We recognize that appellate briefs are essential to focus the court's attention on the issues to be resolved. Similarly, the assistance of the court's legal staff has become an invaluable and essential tool in helping judges perform their tasks. Neither, however, suffices for the independent evaluation and judgment of the judge. Briefs, summaries and memoranda are a help, not a substitute. It is the judge who is qualified by experience and appointment who has the ultimate responsibility of the decision, and it cannot be delegated to law clerks, lawyers or even other members of the panel.
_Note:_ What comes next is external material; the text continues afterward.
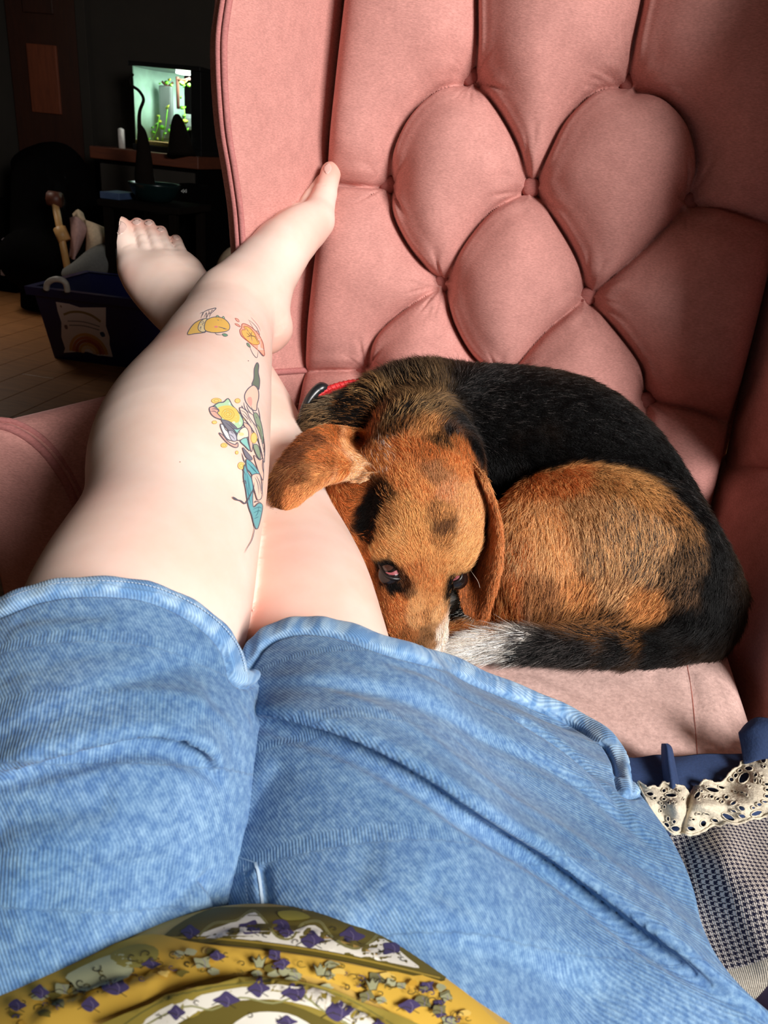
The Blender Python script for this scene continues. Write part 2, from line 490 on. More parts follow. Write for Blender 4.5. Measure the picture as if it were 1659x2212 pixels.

Recognizing that the district court did not have the benefit of these views, we remand so that the court can reconsider its decision in light of this opinion.

It is so ordered.

EHRLICH, C.J., and KOGAN, J., concur.

GRIMES, J., concurs specially with an opinion, in which OVERTON and McDONALD, JJ., concur.

McDONALD and SHAW, JJ., concur in result only.

GRIMES, Justice, specially concurring.

While the standard of review for harmless error is properly established by this Court, the manner by which each judge makes the determination of this issue must necessarily be decided by that judge. Each judge in the State of Florida takes an oath "to well and faithfully perform the duties" of his or her office. Art. II, § 5, Fla. Const. In order to fulfill that oath, a finding of harmless error cannot be made unless the judge is satisfied beyond a reasonable doubt that the error complained of did not contribute to the verdict or judgment. In some cases, it may be necessary for the judge to read the entire record, while in others it will suffice to read only a portion of the record. There are also cases in which the harmlessness of the error will be so apparent that any needed reference to the record may be delegated to the judge's legal staff. The point is that this is a *133 decision which in each case must be left to the conscience of each individual judge.

By having cited DiGuilio, it is clear that the court below understood the principles applicable to a determination of harmless error. In referring to the steps taken in reaching the conclusion that harmless error existed, the court stated that it was "confident that this review has been both competent and accurate." Except for the fact that the court certified the question, I would be content to accept this statement without remanding for further consideration.

OVERTON and McDONALD, JJ., concur.


[*] We note Justice Stevens' complaint in his specially concurring opinion in United States v. Hasting, 461 U.S. 499, 517, 103 S. Ct. 1974, 1984-1985, 76 L. Ed. 2d 96 (1983) that the task belonged to the court of appeals:

As a practical matter, it is impossible for any Member of this Court to make the kind of conscientious and detailed examination of the record that should precede a determination that there can be no reasonable doubt that the jury's deliberations as to each defendant were not affected by the alleged error. And it is an insult to the Court of Appeals to imply, as the Court does today, that it cannot be trusted with a task that would normally be conducted on remand.